The problem was, I knew I was a leader, a teacher, and a preacher. I knew that these were gifts from God to be used for God and that curtailing them was wrong, yet somehow, so was utilizing them.[1] This tension only grew more pronounced as I pursued a double-major in Philosophy and Women’s Studies at the University of Georgia. Philosophy helped me think critically about the illogic of women’s subordination while my Women’s Studies exposure helped me think of patriarchal influences and the role of power in these conversations. Simultaneously, I was serving at a local church as a youth director, teaching nearly 70 students on a weekly basis.[2]

Inevitably, as this youth group consisted of boys and girls, the question of my continuing to teach a mixed audience began to be raised. Here, finally, my crisis came to a head. Either I could abandon my faith or abandon my calling. Thankfully, a mentor of mine recognized my plight and gave me a book expositing another interpretation. I went home and read it for six-hours straight and, for the first time, learned about a third way. A way that was true to my faith and true to my calling.

I had never read about cultural context or conceived that the interpretation of the text and the text itself were two separate things. I had always been taught that “the Bible says it, I believe it, and that settles it.” This book opened my eyes to the depth of the text and the history that surrounded it.[3]

My crash course in exegesis and hermeneutics influenced my story in two pivotal ways.
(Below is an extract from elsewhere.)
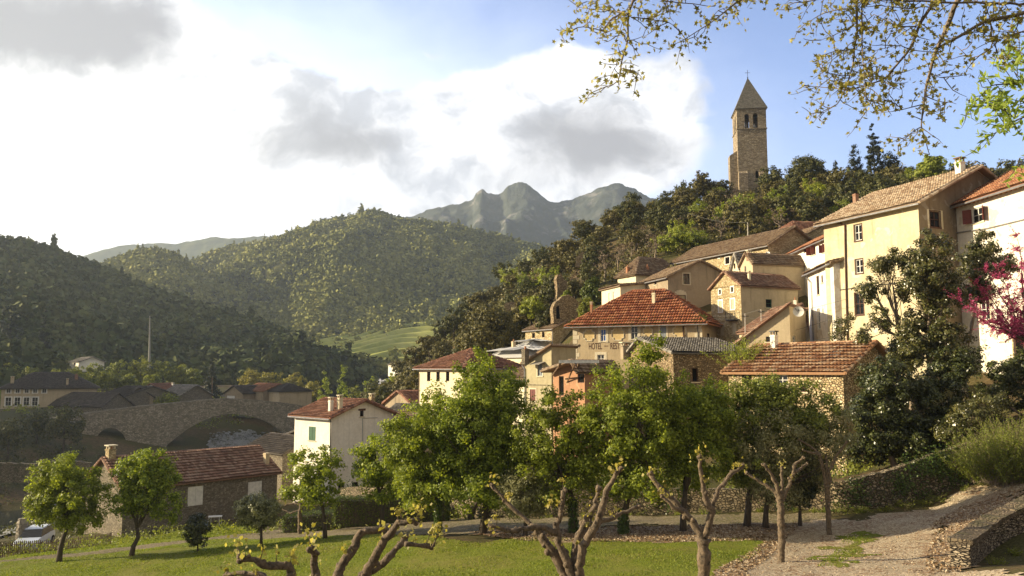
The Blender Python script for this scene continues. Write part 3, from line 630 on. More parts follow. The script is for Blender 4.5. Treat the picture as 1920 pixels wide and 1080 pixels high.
wood('green_hill_wood', 'sunlit spring woodland covering the big round hill in the centre', 'green_hill', 15000, 2.4, 5.2, 34, 24, MW_GREEN, leaf=.27)
def below_field(p):
    return rsx.rand(len(p)) < np.clip(1.15-(p[:, 1]-430)/45, .03, 1)
rsx = np.random.RandomState(77)
wood('field_edge_wood', 'thick green trees along the foot of the terraced meadow', 'terraced_field', 520, 2.6, 5, 60, 25, MW_GREEN, 0, .8, filt=below_field)
# ------------------------------------------------------------------ buildings
def clip_half(poly, a, b, c):       # keep a*x+b*y+c >= 0
    out = []
    for i in range(len(poly)):
        p, q = poly[i], poly[(i+1) % len(poly)]; dp, dq = a*p[0]+b*p[1]+c, a*q[0]+b*q[1]+c
        if dp >= 0: out.append(p)
        if (dp >= 0) != (dq >= 0):
            t = dp/(dp-dq); out.append((p[0]+(q[0]-p[0])*t, p[1]+(q[1]-p[1])*t))
    return out
def plane_hit(px, py, O, n):
    d = ray(px, py); return d*(Vector(O).dot(n)/d.dot(n))
TH = random.Random(4); FOOT = []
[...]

First, it revealed a faithful reading of the texts which encouraged me to pursue studying, preaching, and teaching to anyone who would listen. Second, it uncovered how little I knew about this Book that I thought I knew so well. Thus, I determined that if I was going to stake my life’s work on this interpretation of the text, I needed to learn Greek and Hebrew and pursue postgraduate Divinity education.
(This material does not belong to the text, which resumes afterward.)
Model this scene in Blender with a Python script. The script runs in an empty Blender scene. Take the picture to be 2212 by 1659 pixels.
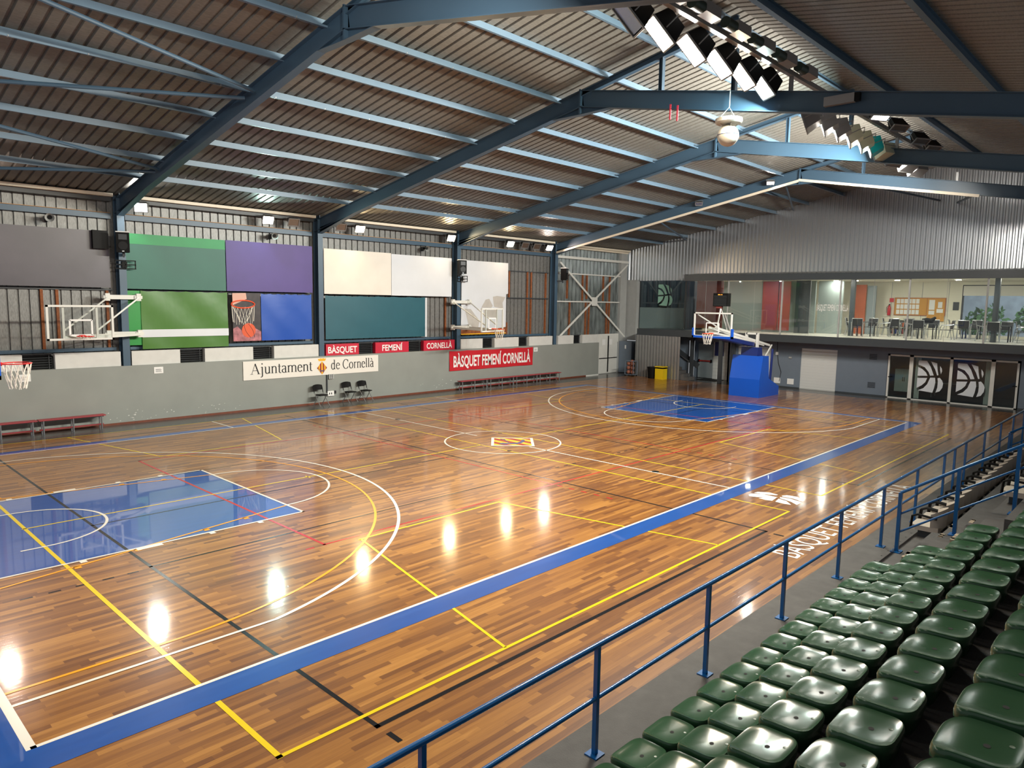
import bpy, math, random
from mathutils import Vector, Matrix, Quaternion
random.seed(7)
sc = bpy.context.scene
COL = sc.collection
PI = math.pi
# ------------------------------------------------------------------ camera, world, exposure
cd = bpy.data.cameras.new('camera'); cam = bpy.data.objects.new('camera', cd); COL.objects.link(cam)
cam.location = (-1.5296, -7.6708, 4.2864)
cam.rotation_euler = (1.45608, -0.016056, -0.806982)
cd.sensor_fit = 'HORIZONTAL'; cd.sensor_width = 36.0; cd.lens = 36.0 * 1548.76 / 2212.0
cd.clip_start = 0.05; cd.clip_end = 300
sc.camera = cam
sc.view_settings.view_transform = 'Standard'; sc.view_settings.look = 'None'
sc.view_settings.gamma = 1.0; sc.view_settings.use_curve_mapping = False
sc.view_settings.exposure = 0.0
world = bpy.data.worlds.new('world'); sc.world = world; world.use_nodes = True
world.node_tree.nodes['Background'].inputs[0].default_value = (0.93, 0.96, 1.0, 1)
world.node_tree.nodes['Background'].inputs[1].default_value = 0.4
sc.cycles.max_bounces = 7; sc.cycles.diffuse_bounces = 4; sc.cycles.glossy_bounces = 4
sc.cycles.transparent_max_bounces = 14
sc.cycles.use_denoising = True
sc.cycles.sample_clamp_indirect = 4.0
sc.cycles.caustics_reflective = False; sc.cycles.caustics_refractive = False
# ------------------------------------------------------------------ materials
def lin(c):
    def f(v):
        v /= 255.0
        return v / 12.92 if v <= 0.04045 else ((v + 0.055) / 1.055) ** 2.4
    return (f(c[0]), f(c[1]), f(c[2]), 1.0)
MATS = {}
def mat(name, rgb, rough=0.5, metal=0.0, var=0.0, vscale=3.0, emit=0.0, bump=0.0, bscale=40.0, stretch=None, spec=0.5, coat=0.0, ergb=None):
    m = bpy.data.materials.new(name); m.use_nodes = True
    nt = m.node_tree; b = nt.nodes['Principled BSDF']
    b.inputs['Base Color'].default_value = lin(rgb)
    b.inputs['Roughness'].default_value = rough; b.inputs['Metallic'].default_value = metal
    b.inputs['Specular IOR Level'].default_value = spec
    b.inputs['Coat Weight'].default_value = coat
    if emit > 0:
        b.inputs['Emission Color'].default_value = lin(ergb or rgb); b.inputs['Emission Strength'].default_value = emit
    if var > 0 or bump > 0:
        tc = nt.nodes.new('ShaderNodeTexCoord'); mp = nt.nodes.new('ShaderNodeMapping')
        nt.links.new(tc.outputs['Object'], mp.inputs['Vector'])
        if stretch: mp.inputs['Scale'].default_value = stretch
    if var > 0:
        n = nt.nodes.new('ShaderNodeTexNoise'); n.inputs['Scale'].default_value = vscale; n.inputs['Detail'].default_value = 5
        nt.links.new(mp.outputs[0], n.inputs['Vector'])
        r = nt.nodes.new('ShaderNodeMapRange'); r.inputs[1].default_value = 0.25; r.inputs[2].default_value = 0.75
        r.inputs[3].default_value = 1 - var; r.inputs[4].default_value = 1 + var
        nt.links.new(n.outputs[0], r.inputs[0])
        mx = nt.nodes.new('ShaderNodeVectorMath'); mx.operation = 'SCALE'
        mx.inputs[0].default_value = lin(rgb)[:3]
        nt.links.new(r.outputs[0], mx.inputs['Scale']); nt.links.new(mx.outputs[0], b.inputs['Base Color'])
    if bump > 0:
        n2 = nt.nodes.new('ShaderNodeTexNoise'); n2.inputs['Scale'].default_value = bscale; n2.inputs['Detail'].default_value = 3
        nt.links.new(mp.outputs[0], n2.inputs['Vector'])
        bp = nt.nodes.new('ShaderNodeBump'); bp.inputs['Strength'].default_value = bump; bp.inputs['Distance'].default_value = 0.02
        nt.links.new(n2.outputs[0], bp.inputs['Height']); nt.links.new(bp.outputs[0], b.inputs['Normal'])
    MATS[name] = m
    return m
def node(nt, typ, **kw):
    n = nt.nodes.new(typ)
    for k, v in kw.items(): setattr(n, k, v)
    return n
def math_node(nt, op, a, b=None):
    n = nt.nodes.new('ShaderNodeMath'); n.operation = op
    for i, v in enumerate((a, b)):
        if v is None: continue
        if isinstance(v, (int, float)): n.inputs[i].default_value = v
        else: nt.links.new(v, n.inputs[i])
    return n.outputs[0]
def wood_floor():
    m = bpy.data.materials.new('varnished strip floor'); m.use_nodes = True
    nt = m.node_tree; b = nt.nodes['Principled BSDF']; L = nt.links.new
    tc = node(nt, 'ShaderNodeTexCoord'); sp = node(nt, 'ShaderNodeSeparateXYZ'); L(tc.outputs['Object'], sp.inputs[0])
    W, LN = 0.074, 0.92
    v = math_node(nt, 'DIVIDE', sp.outputs[1], W); row = math_node(nt, 'FLOOR', v); fv = math_node(nt, 'FRACT', v)
    wn = node(nt, 'ShaderNodeTexWhiteNoise', noise_dimensions='1D'); L(row, wn.inputs['W'])
    u = math_node(nt, 'ADD', math_node(nt, 'DIVIDE', sp.outputs[0], LN), math_node(nt, 'MULTIPLY', wn.outputs[0], 7.3))
    colm = math_node(nt, 'FLOOR', u); fu = math_node(nt, 'FRACT', u)
    cb = node(nt, 'ShaderNodeCombineXYZ'); L(row, cb.inputs[0]); L(colm, cb.inputs[1])
    w2 = node(nt, 'ShaderNodeTexWhiteNoise', noise_dimensions='2D'); L(cb.outputs[0], w2.inputs['Vector'])
    # grain
    mp = node(nt, 'ShaderNodeMapping'); mp.inputs['Scale'].default_value = (1.6, 28, 1); L(tc.outputs['Object'], mp.inputs['Vector'])
    ofs = node(nt, 'ShaderNodeVectorMath', operation='MULTIPLY_ADD')
    L(w2.outputs['Color'], ofs.inputs[0]); ofs.inputs[1].default_value = (9, 9, 0); L(mp.outputs[0], ofs.inputs[2])
    gn = node(nt, 'ShaderNodeTexNoise'); gn.inputs['Scale'].default_value = 1.5; gn.inputs['Detail'].default_value = 6; gn.inputs['Distortion'].default_value = 0.7
    L(ofs.outputs[0], gn.inputs['Vector'])
    t = math_node(nt, 'ADD', math_node(nt, 'MULTIPLY', w2.outputs[0], 0.62), math_node(nt, 'MULTIPLY', gn.outputs[0], 0.42))
    cr = node(nt, 'ShaderNodeValToRGB'); L(t, cr.inputs[0]); e = cr.color_ramp.elements
    e[0].position = 0.08; e[0].color = lin((88, 48, 22)); e[1].position = 0.95; e[1].color = lin((186, 132, 66))
    for p_, c_ in ((0.3, (116, 70, 30)), (0.55, (142, 92, 40)), (0.75, (160, 108, 48))):
        q = e.new(p_); q.color = lin(c_)
    gap = math_node(nt, 'MINIMUM', math_node(nt, 'MINIMUM', fv, math_node(nt, 'SUBTRACT', 1.0, fv)),
                    math_node(nt, 'MULTIPLY', math_node(nt, 'MINIMUM', fu, math_node(nt, 'SUBTRACT', 1.0, fu)), LN / W))
    g2 = node(nt, 'ShaderNodeMapRange'); L(gap, g2.inputs[0]); g2.inputs[1].default_value = 0.0; g2.inputs[2].default_value = 0.03; g2.inputs[3].default_value = 0.62; g2.inputs[4].default_value = 1.0
    sc_ = node(nt, 'ShaderNodeVectorMath', operation='SCALE'); L(cr.outputs[0], sc_.inputs[0]); L(g2.outputs[0], sc_.inputs['Scale'])
    L(sc_.outputs[0], b.inputs['Base Color'])
    b.inputs['Roughness'].default_value = 0.36; b.inputs['Specular IOR Level'].default_value = 0.5; b.inputs['Coat Weight'].default_value = 0.6; b.inputs['Coat Roughness'].default_value = 0.1; L_coat = True
    n3 = node(nt, 'ShaderNodeTexNoise'); n3.inputs['Scale'].default_value = 1.0; n3.inputs['Detail'].default_value = 2
    mp3 = node(nt, 'ShaderNodeMapping'); mp3.inputs['Scale'].default_value = (2.2, 9, 1); L(tc.outputs['Object'], mp3.inputs['Vector']); L(mp3.outputs[0], n3.inputs['Vector'])
    hh = math_node(nt, 'ADD', math_node(nt, 'MULTIPLY', n3.outputs[0], 0.35), math_node(nt, 'MULTIPLY', g2.outputs[0], 0.10))
    bp = node(nt, 'ShaderNodeBump'); bp.inputs['Strength'].default_value = 0.10; bp.inputs['Distance'].default_value = 0.012
    L(hh, bp.inputs['Height']); L(bp.outputs[0], b.inputs['Normal']); L(bp.outputs[0], b.inputs['Coat Normal'])
    return m
def glass_mat(name, tint=(0.86, 0.93, 0.90), refl=1.0, ior=1.5):
    m = bpy.data.materials.new(name); m.use_nodes = True
    nt = m.node_tree; nt.nodes.clear(); L = nt.links.new
    out = node(nt, 'ShaderNodeOutputMaterial'); mix = node(nt, 'ShaderNodeMixShader')
    tr = node(nt, 'ShaderNodeBsdfTransparent'); tr.inputs[0].default_value = (*tint, 1)
    gl = node(nt, 'ShaderNodeBsdfGlossy'); gl.inputs['Roughness'].default_value = 0.01
    fr = node(nt, 'ShaderNodeFresnel'); fr.inputs[0].default_value = ior
    f2 = math_node(nt, 'MULTIPLY', fr.outputs[0], refl)
    L(f2, mix.inputs[0]); L(tr.outputs[0], mix.inputs[1]); L(gl.outputs[0], mix.inputs[2]); L(mix.outputs[0], out.inputs[0])
    MATS[name] = m
    return m
M = MATS
MATS['wood'] = wood_floor()
mat('frame_blue', (64, 88, 108), 0.42, var=0.06, vscale=0.8); mat('purlin_blue_lit', (98, 122, 142), 0.4, var=0.05)  # purlins: same paint as the frames, lightened for the light they catch
mat('roof_sheet', (122, 120, 114), 0.5, metal=0.2, var=0.2, vscale=9, stretch=(1, 4, 1))
mat('wall_sheet', (124, 124, 122), 0.45, metal=0.3, var=0.4, vscale=14, stretch=(6, 1, 0.7))
mat('wall_sheet_bright', (150, 158, 158), 0.3, metal=0.6, var=0.55, vscale=2.2, stretch=(2.5, 1, 0.6))
mat('gable_sheet', (206, 209, 212), 0.28, metal=0.88, bump=0.1, bscale=3.0, stretch=(1, 1, 0.35))
mat('panel_sheet', (165, 166, 165), 0.33, metal=0.6, var=0.06)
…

Furthermore, upon thinking through all the things I love to do: teaching, preaching, mentoring, and writing, a professorship made the most sense as a future career aspiration. I also knew that influencing the conservative local church would likely require having credibility in the academy. Upon pursuing a Master of Arts in Bible Exposition, I also discovered my love for Theology—especially because ideas have consequences, and theological ideas have especially potent ones. While this can be used for ill, it can also be used for good, and I began to think that I could one day be a theologian. Now, those dreams are becoming a reality as I am completing my Ph.D. in Analytic and Exegetical Theology, and directing an initiative born out of a 9-year-old’s troubled concern: Women and children aren’t invisible—we’ve always been there, and we were fed that day too.

 

In our new series, beginning with a post from Juliany Gonzalez, we will hear from a range of contributors speaking into a two-fold question: 1) Why is it important for women to study, teach, and contribute to the fields of theology, biblical studies, and philosophical theology? 2) What are some practical ways we can encourage women to do this?
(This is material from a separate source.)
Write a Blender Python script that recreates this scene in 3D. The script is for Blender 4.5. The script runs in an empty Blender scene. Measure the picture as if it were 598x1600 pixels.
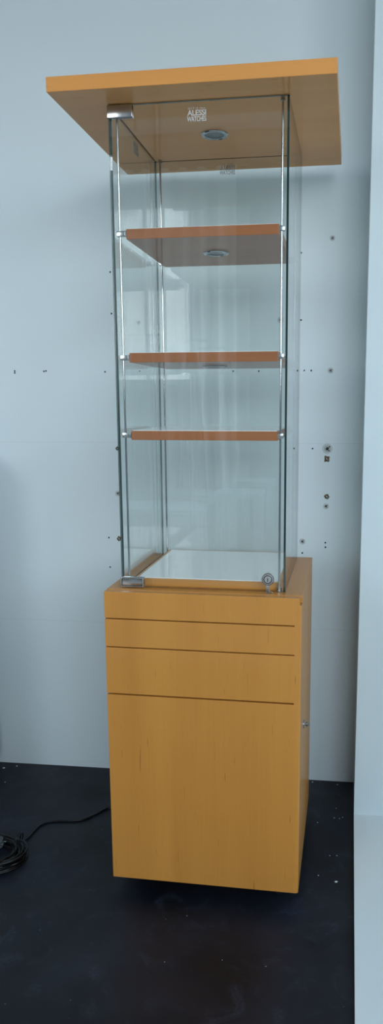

We hope you will journey with us as we answer this question from various perspectives.

 

Christa L. McKirland is a Research Fellow in the Logos Institute. Her research proposes a pneumatologically-Christocentric anthropology based upon the significance and uniqueness of the fundamental human need for intentional dependence upon the divine presence.

 

 

[1] I will be forever grateful that while I received this message implicitly and explicitly from my spiritual communities, I only ever received the fullest support from my parents—my dad, a Southern Baptist minister and my mom, a successful lawyer. I am confident I would not be where I am today, pursuing all that I am, had it not been for their bold (and subversive) encouragement.

[2] I was functioning as a youth “pastor” but the church’s beliefs about what a “pastor” entailed prohibited that language from being used.

[3] In light of learning about a different hermeneutical method, I would now read the feeding of the 5,000 within its patriarchal context in which men were more societally valued. However, such a description does not imply a prescription, especially in light of the radically equalizing “Good News” of Jesus Christ (cf. Gal 3:28).